Selama kurang lebih 7 tahun saya hidup bersama rekan-rekan imam dan para seminaris. Setelah itu saya diperkenankan mencicipi kehidupan paroki, yaitu pada pertengahan tahun 1993, menemani P. Jan van Empel, CICM selama kurang lebih empat belas bulan di paroki Katedral.  Ketika P. Jan van Empel, CICM diganti oleh P. Lucas Paliling, Pr., saya kembali ke Seminari Petrus Claver. Pada bulan Mei 1994, saya berangkat ke Yogyakarta untuk melaksanakan tugas belajar. Saya mencoba betah di Yogya sampai belajar saya dinyatakan tuntas, yaitu Desember 1999. Setelah beristirahat selama sebulan, saya mendapat tugas baru, yaitu kembali ke Seminari Menengah Santo Petrus Claver Makassar. Tugas tersebut saya lakoni hanya sampai pertengahan tahun 1996, karena tugas baru telah menanti: menjadi penanggung jawab utama di SMA Katolik Cenderawasih Makassar.  Amanat itu masih dipercayakan kepada saya hingga hari ini. Mudah-mudahan segera ada pengganti supaya saya bisa menghirup udara baru di tempat yang baru pula.

Lakon-lakon di atas menjadikan saya telah berjalan selama 25 tahun sebagai seorang imam projo Keuskupan Agung Makassar bersama ketiga rekan saya. Sayang sekali dalam perjalanan itu kedua rekan kami tersandung, sehingga tidak dapat lagi berjalan beriringan dengan kami sekarang. Semoga mereka tetap mampu memaknai hidup mereka.
Dengan berjalan selama 25 tahun sebagai imam projo, saya menemukan beberapa hal yang menarik sekaligus menantang. 

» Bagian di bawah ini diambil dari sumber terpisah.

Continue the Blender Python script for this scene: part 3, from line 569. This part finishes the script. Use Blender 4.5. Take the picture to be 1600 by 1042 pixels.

Pertama, sebagai imam projo, saya disadarkan bahwa seluruh hidup saya diperuntukkan bagi karya-karya pastoral dan reksa rohani umat di Keuskupan Agung Makassar, senang atau tidak senang. Membandingkan diri dengan rekan-rekan imam religius, saya sadar bahwa saya mendapat tugas perutusan di sini dan hanya di sini, sehingga mau tidak mau, tanggung jawab atas kelangsungan hidup menggereja, dengan sendirinya diletakkan di atas pundak saya. 

Kedua, karena saya di hampir sepanjang karya imamat, menjadi pendamping kaum muda, terlebih lagi calon-calon imam dan pemimpin jemaat masa depan, saya berkesimpulan bahwa pendampingan terhadap mereka itu, perlu, bahkan sangat mendesak untuk dikondisikan sedemikian rupa sehingga setelah 10-20 tahun ke depan, mereka menjalankan perannya dengan lebih baik. Salah satu yang menurut saya mendesak untuk dilakukan sejak dini adalah membangun relasi dan jaringan yang tidak hanya terbatas di antara sesama rekan seiman, melainkan melintasi berbagai batas yang ada. Alangkah menyenangkannya menjalani hidup imamat yang didukung oleh ”teman-teman kelas” yang memiliki berbagai profesi yang dihormati masyarakat atau jabatan-jabatan penting yang menentukan roda kehidupan masyarakat. Untuk persoalan-persoalan yang harus melibatkan para penguasa dan pejabat masyarakat, kiranya urusan tidak akan serumit yang selama ini kita hadapi. Demikian pula dalam hal perolehan informasi tentang perkembangan masyarakat dan rencana-rencana pemerintah ke depan, termasuk bantuan-bantuan yang diperuntukkan bagi kemajuan dan kesejahteraan rakyat: “teman-teman kelas” akan banyak membantu.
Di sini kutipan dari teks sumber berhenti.